Long-range interactions in Weyl dense atomic arrays protected from dissipation and disorder

TL;DR

This paper introduces a novel atomic array platform that leverages Weyl points to enable long-range, robust, and decoherence-free quantum interactions, overcoming limitations of traditional photonic systems.

Contribution

It demonstrates how to engineer Weyl points in atomic arrays to achieve topologically protected, long-range quantum interactions that are immune to disorder and decoherence.

Findings

Weyl points can be designed in atomic metamaterials to mediate long-range interactions.

Topological protection ensures robustness against disorder and decoherence.

Fermi arc surface states enable non-reciprocal atomic interactions.

Abstract

Long-range interactions are a key resource in many quantum phenomena and technologies. Free-space photons mediate power-law interactions but lack tunability and suffer from decoherence processes due to their omnidirectional emission. Engineered dielectrics can yield tunable and coherent interactions, but typically at the expense of making them both shorter-ranged and sensitive to material disorder and photon loss.
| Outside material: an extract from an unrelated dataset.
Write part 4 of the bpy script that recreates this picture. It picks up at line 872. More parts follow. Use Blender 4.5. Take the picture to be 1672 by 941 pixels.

Here, we propose a platform that can circumvent all these limitations based on three-dimensional subwavelength atomic arrays subjected to magnetic fields. Our key result is to show how to design the polaritonic bands of these atomic metamaterials to feature a pair of frequency-isolated Weyl points. These Weyl excitations can thus mediate interactions that are simultaneously long-range, due to their gapless nature; robust, due to the topological protection of Weyl points; and decoherence-free, due to their subradiant character. We demonstrate the robustness of these isolated Weyl points for a large regime of interatomic distances and magnetic field values and characterize the emergence of their corresponding Fermi arcs surface states. The latter can as well lead to two-dimensional, non-reciprocal atomic interactions with no analogue in other chiral quantum optical setups.